O quarto núcleo da exposição é centrado na mulher. Uma das obras que integra este núcleo é a pintura Entre as Mulheres, de Luiz Cunha (2006). Nesta obra, o autor apresenta a Mãe de Cristo entre diversas mulheres, como a sua mãe e a sua esposa, mas retrata também a Rapariga com Brinco de Pérola, de Vermeer, a Maternidade, de Almada Negreiros, e a representação de uma mulher feita por Picasso. “O que significa este quadro nesta exposição? Precisamente, a expressão que é rezada pelos peregrinos no santuário – “Bendita és tu entre as mulheres”. A Virgem entre as mulheres mais conhecidas da história da arte”, explicou Marco Daniel Duarte.

O sexto núcleo tem como título Diakonia. Entre as obras em exposição, está a peça Veste para Febe?, criada este ano por Ana Lima-Netto. O tema do diaconado feminino assume assim a sua presença nesta mostra. “Esta exposição não quis passar adiante de um dos temas mais prementes da Igreja atual. Esse tema foi lançado pelo Papa Francisco, é um tema que está em aberto, e a exposição coloca esse tema também em aberto, através de uma peça, que se chama Veste para Febe?”, refere Marco Daniel Duarte.

“Segundo o que o Papa Francisco quer, é que a Igreja olhe para este tema e perceba se de facto as mulheres podem ou não aceder a esta ordem do ministério ordenado. O que a exposição aqui coloca é esse debate em cima da mesa, a partir também da expressão de São Paulo, que na Carta aos Romanos diz, de uma forma muito clara, que uma mulher, de nome Febe, era diaconisa. Se depois essa diaconisa é ordenada sacramentalmente ou não, isso é um debate para os teólogos. Esta exposição tem a obrigação, obviamente, de concorrer também para esse debate.”

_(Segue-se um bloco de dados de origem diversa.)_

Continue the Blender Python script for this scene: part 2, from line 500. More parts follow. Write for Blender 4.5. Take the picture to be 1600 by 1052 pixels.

O diretor do Museu do Santuário refere que esta exposição “não esquece” que “a história não pode continuar a ser escrita apenas no masculino”. “Não se trata aqui de um discurso revisionista. O que é importante é perceber, de facto, que tipo de servidores existem na história da humanidade, e esses servidores passam por exemplos que são masculinos e femininos. Desde logo a figura de Maria, que é algo incontornável, mas não é apenas a figura de Maria. É também a figura de uma Jacinta Marto, de uma Lúcia de Jesus, ou de Febe, essa mulher que servia a comunidade, e de tantas mulheres que ao longo da história são também servidoras, dentro e fora dos muros da Igreja. Esta exposição mostra também o rosto feminino da Igreja servidora.”

Chamados a interagir

Ao longo da mostra, o público é convidado a sentar-se para refletir sobre o que vê, e também a pegar num jarro, que tem uma caneta agarrada a si, e a escrever numa tela atos de serviço que coloca em prática no seu dia a dia. A ‘tinta’ desta caneta é invisível, e as palavras só se tornam visíveis depois do visitante acionar uma luz que revela tudo o que está escrito no painel.

Com o título E eu?, esta instalação foi elaborada este ano por Marco Daniel Duarte e Humberto Dias, e faz parte do sexto núcleo da exposição. “Pegar no jarro não é apenas uma questão religiosa. É uma questão de sermos mais humanos, porque a humanidade não se sustenta, sem que passe por esta ideia de servir o próximo”, diz o comissário da exposição.

Marco Daniel Duarte destaca que esta exposição “é revolucionária” porque inverte papéis. “No mundo atual parece que nos colocamos só na parte do mundo que quer ser servida, e temos todo um mecanismo à nossa volta que nos serve. Aqui, a revolução é precisamente esta. Esta exposição mostra-se a inverter os papéis. Como é que eu sou capaz de me ver como servidor? Como servo?”

Dezenas de boas notícias

O sétimo e último núcleo da exposição apresenta ao público um conjunto de notícias que pretendem mostrar aquilo que pode acontecer quando as pessoas se colocam ao serviço umas das outras. Um dos títulos é precisamente: “Navio resgata 190 migrantes no Mediterrâneo.” “Aquilo que aqui temos são exemplos de 33 boas notícias. Talvez não tenhamos a noção disso, mas a palavra Evangelho significa ‘boa notícia’”, recordava o especialista.

Novo ano pastoral

Após a sua inauguração, a exposição Servir pode ser visitada diariamente, e de forma gratuita, das 09h00 às 13h30 e das 14h00 às 17h30, até 15 de outubro de 2025. A abertura da exposição é um dos momentos da inauguração do novo ano pastoral no Santuário de Fátima. Após a abertura da mostra tem lugar, no Centro Pastoral de Paulo VI, uma mesa-redonda que visou refletir sobre o tema do novo ano pastoral – “Peregrinos de esperança”. Entre os intervenientes estiveram Carlos Cabecinhas, reitor do Santuário de Fátima, e José Ornelas, bispo de Leiria-Fátima. Desta sessão fez também parte um momento musical.